In June, Ms. DeVos said she had ordered an investigation into whether the Duke-U.N.C. consortium had misused any of the $235,000 it received in Title VI grants, including to sponsor an event in March called “Conflict Over Gaza: People, Politics and Possibilities.” Representative George Holding, Republican of North Carolina, had requested that Ms. DeVos investigate whether federal funding was used to host the conference, which constituents had said was rife with “radical anti-Israel bias.”

Mr. Holding said the conference featured active members of the Boycott, Divestment and Sanctions movement against Israel — known as B.D.S. — and featured panelists who “distorted facts and misrepresented the complex situation in Gaza.” He said a video shown at the conference featured a performer who sang a “brazenly anti-Semitic song.”

Advocacy groups came to the defense of the Middle East studies consortium. Tallie Ben Daniel, the research and education manager at Jewish Voice for Peace, a liberal group that advocates Palestinian rights, said the investigation was the latest attempt by the Trump administration “to enforce a neoconservative agenda onto spaces of academic inquiry and exploration.” She called the consortium’s curriculum “rich and diverse.”

To critics like Ms. Daniel, the targeting of the U.N.C.-Duke program appeared to be a continuation of efforts that predated the Trump administration. A group founded by Mr. Marcus, the Louis D. Brandeis Center for Human Rights Under Law, has pressed Education Department and Congress for years to crack down on Middle East studies programs that the center claimed promoted an anti-Israel bias.

Before joining the Education Department, Mr. Marcus had aggressively lobbied for the Higher Education Act to crack down on Middle East studies programs
, and criticized both the Education Department and Congress for failing to hold institutions accountable for violating the law’s “diverse perspectives” requirement.

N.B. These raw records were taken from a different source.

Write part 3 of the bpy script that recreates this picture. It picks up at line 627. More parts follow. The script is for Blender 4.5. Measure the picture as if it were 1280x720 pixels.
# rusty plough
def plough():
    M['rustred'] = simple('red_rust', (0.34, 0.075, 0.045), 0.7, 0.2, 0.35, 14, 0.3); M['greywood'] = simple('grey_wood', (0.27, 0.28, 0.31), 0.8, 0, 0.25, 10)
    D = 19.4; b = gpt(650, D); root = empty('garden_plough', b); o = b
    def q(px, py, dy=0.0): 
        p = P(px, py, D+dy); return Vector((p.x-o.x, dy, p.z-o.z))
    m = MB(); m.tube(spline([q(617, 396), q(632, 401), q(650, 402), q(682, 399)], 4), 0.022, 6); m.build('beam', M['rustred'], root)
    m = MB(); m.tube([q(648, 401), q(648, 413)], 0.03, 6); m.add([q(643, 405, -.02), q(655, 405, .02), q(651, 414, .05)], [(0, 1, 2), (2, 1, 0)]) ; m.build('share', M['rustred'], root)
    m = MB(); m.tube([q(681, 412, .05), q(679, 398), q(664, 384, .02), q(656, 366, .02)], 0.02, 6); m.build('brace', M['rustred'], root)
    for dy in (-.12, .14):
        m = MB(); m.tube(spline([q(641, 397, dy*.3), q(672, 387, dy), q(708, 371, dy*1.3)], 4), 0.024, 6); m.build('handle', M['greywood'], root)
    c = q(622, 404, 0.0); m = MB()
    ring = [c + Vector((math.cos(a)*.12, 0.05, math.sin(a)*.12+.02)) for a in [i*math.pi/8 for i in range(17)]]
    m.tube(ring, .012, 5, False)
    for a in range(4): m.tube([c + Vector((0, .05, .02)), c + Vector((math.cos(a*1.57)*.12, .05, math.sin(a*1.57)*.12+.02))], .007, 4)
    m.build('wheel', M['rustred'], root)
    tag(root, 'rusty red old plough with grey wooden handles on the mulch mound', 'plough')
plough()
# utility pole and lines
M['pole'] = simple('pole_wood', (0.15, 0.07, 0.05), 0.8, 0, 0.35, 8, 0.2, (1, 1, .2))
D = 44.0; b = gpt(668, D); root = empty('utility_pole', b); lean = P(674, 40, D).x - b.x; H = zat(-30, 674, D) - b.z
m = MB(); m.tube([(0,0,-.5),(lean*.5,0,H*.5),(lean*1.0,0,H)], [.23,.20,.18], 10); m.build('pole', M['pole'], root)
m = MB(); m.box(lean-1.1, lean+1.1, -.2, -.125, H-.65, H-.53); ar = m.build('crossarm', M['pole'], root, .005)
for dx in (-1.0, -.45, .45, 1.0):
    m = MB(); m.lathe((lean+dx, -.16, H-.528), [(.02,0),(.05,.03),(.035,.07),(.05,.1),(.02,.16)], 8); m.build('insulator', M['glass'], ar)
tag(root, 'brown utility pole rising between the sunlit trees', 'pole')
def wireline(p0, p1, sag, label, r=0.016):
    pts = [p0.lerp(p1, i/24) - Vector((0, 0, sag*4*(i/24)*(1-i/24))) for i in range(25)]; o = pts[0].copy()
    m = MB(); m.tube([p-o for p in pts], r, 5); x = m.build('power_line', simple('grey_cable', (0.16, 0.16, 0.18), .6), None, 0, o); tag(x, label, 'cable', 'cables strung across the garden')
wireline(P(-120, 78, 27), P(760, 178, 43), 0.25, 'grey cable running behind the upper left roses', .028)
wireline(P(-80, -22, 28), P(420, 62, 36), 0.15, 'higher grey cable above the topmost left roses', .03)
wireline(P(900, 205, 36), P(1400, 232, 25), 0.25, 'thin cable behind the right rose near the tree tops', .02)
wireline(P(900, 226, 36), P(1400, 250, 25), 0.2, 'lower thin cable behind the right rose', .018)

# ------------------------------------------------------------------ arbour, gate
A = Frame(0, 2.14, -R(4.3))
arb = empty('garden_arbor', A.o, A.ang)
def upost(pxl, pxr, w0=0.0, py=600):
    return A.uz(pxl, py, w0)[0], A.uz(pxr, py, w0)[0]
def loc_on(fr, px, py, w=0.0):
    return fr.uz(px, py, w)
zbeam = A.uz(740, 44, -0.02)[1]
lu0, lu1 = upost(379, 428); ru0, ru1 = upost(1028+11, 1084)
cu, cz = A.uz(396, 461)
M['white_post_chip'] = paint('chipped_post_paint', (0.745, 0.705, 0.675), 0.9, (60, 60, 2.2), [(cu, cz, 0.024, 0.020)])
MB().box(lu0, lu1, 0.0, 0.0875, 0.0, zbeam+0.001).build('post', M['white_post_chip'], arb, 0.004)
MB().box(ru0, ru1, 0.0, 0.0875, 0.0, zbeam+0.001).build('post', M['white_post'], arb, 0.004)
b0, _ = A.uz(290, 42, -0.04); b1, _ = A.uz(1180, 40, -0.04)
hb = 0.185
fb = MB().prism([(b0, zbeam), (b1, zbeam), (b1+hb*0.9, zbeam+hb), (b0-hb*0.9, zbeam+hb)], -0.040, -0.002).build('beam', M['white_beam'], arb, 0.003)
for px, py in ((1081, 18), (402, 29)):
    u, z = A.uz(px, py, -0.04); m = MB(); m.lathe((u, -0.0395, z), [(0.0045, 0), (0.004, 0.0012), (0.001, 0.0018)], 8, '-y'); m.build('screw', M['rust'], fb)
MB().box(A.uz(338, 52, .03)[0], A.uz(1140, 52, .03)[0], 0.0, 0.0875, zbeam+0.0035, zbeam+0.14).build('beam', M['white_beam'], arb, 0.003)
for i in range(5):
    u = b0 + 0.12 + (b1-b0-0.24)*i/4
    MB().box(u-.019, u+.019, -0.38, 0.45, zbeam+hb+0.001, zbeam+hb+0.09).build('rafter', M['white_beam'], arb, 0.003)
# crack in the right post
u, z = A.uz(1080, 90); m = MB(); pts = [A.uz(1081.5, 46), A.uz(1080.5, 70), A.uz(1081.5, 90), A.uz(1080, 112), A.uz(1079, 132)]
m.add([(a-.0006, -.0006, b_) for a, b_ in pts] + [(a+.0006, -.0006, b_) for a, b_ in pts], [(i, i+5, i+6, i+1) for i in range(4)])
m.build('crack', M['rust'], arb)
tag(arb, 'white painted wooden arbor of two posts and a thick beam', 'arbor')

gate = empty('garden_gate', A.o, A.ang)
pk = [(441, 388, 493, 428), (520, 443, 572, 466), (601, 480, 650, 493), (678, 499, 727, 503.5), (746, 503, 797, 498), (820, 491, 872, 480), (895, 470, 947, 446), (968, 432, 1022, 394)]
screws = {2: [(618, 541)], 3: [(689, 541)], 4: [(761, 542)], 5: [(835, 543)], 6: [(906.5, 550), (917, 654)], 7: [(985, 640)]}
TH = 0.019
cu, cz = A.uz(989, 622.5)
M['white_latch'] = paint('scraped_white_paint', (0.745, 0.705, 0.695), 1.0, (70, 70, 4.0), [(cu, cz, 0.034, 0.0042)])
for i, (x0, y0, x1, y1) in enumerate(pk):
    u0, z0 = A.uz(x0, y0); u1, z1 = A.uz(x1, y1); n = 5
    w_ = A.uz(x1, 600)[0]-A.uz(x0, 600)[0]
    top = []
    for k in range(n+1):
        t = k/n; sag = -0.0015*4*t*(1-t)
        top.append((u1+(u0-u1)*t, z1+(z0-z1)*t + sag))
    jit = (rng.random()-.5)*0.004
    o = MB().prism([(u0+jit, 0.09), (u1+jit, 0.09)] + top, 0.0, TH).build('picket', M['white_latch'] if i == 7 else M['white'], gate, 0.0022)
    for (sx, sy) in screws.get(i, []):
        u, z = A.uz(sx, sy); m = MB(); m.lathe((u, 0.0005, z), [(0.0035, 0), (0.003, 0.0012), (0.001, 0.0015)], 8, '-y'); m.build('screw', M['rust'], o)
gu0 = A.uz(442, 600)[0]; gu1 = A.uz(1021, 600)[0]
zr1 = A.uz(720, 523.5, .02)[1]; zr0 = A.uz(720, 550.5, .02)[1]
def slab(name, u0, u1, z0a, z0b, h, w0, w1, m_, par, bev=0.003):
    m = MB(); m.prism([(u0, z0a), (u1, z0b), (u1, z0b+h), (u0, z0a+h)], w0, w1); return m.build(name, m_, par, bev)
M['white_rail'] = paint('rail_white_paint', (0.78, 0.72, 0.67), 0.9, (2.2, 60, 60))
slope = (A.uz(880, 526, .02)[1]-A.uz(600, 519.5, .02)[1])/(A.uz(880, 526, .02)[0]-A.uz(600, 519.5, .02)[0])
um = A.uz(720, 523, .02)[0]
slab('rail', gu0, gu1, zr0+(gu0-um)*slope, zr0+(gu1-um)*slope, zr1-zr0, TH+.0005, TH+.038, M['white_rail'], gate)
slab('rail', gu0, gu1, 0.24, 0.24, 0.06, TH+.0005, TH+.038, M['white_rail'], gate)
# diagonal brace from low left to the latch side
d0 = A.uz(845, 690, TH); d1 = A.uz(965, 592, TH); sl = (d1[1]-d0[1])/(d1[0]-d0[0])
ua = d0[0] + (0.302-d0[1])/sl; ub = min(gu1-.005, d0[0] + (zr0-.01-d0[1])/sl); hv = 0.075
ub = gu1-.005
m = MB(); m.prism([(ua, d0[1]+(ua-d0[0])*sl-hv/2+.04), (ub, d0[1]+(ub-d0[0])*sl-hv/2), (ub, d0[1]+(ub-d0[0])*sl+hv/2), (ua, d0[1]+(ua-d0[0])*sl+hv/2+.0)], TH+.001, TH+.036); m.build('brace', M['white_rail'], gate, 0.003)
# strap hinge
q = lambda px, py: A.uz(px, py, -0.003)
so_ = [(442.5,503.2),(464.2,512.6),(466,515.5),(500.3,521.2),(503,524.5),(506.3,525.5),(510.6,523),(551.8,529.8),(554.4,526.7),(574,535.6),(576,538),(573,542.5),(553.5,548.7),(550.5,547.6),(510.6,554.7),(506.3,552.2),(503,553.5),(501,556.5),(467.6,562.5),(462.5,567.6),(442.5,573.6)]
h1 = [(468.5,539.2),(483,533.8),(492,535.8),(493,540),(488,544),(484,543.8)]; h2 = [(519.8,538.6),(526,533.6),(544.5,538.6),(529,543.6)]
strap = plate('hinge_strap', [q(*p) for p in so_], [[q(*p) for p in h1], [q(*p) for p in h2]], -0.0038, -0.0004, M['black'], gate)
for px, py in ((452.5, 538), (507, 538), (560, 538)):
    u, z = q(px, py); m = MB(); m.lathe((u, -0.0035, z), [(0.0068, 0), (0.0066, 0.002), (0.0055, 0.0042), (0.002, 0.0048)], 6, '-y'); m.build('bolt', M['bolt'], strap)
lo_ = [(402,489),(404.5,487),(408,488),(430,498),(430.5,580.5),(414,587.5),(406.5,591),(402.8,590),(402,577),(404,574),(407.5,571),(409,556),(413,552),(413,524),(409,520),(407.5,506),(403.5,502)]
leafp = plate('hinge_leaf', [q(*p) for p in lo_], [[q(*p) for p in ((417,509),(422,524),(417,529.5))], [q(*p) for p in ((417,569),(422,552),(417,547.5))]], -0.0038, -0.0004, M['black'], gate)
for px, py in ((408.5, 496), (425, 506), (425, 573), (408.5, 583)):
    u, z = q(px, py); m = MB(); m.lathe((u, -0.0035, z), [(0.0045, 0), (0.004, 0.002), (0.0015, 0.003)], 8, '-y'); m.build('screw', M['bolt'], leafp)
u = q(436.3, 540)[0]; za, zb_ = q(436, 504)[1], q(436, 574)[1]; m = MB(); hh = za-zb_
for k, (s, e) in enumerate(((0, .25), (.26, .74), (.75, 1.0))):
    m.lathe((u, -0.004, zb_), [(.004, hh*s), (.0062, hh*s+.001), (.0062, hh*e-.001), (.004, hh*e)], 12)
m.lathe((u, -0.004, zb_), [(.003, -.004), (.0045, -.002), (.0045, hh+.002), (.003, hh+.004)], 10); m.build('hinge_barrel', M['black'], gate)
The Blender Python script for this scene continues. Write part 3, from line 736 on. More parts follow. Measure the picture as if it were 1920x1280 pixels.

In 2014, he wrote an opinion article that assailed the Title VI program for “being used to support biased and academically worthless programming on college campuses,” leaving students and faculty with opposing views “ostracized and threatened.”

“Aside from their intellectual vapidity,” Mr. Marcus wrote, “many of these programs poison the atmosphere on campus.”

He called on the department to establish a complaint process that would prompt extensive reviews of entire programs like the one being undertaken into U.N.C. and Duke.

Ms. Elman said the department’s scrutiny of the programs was long overdue.

“To get Title VI, you really have to strive for viewpoint diversity,” she said. “This is what our students want. They don’t want to be indoctrinated. They want both sides. It’s possible to do that and still make people uncomfortable.”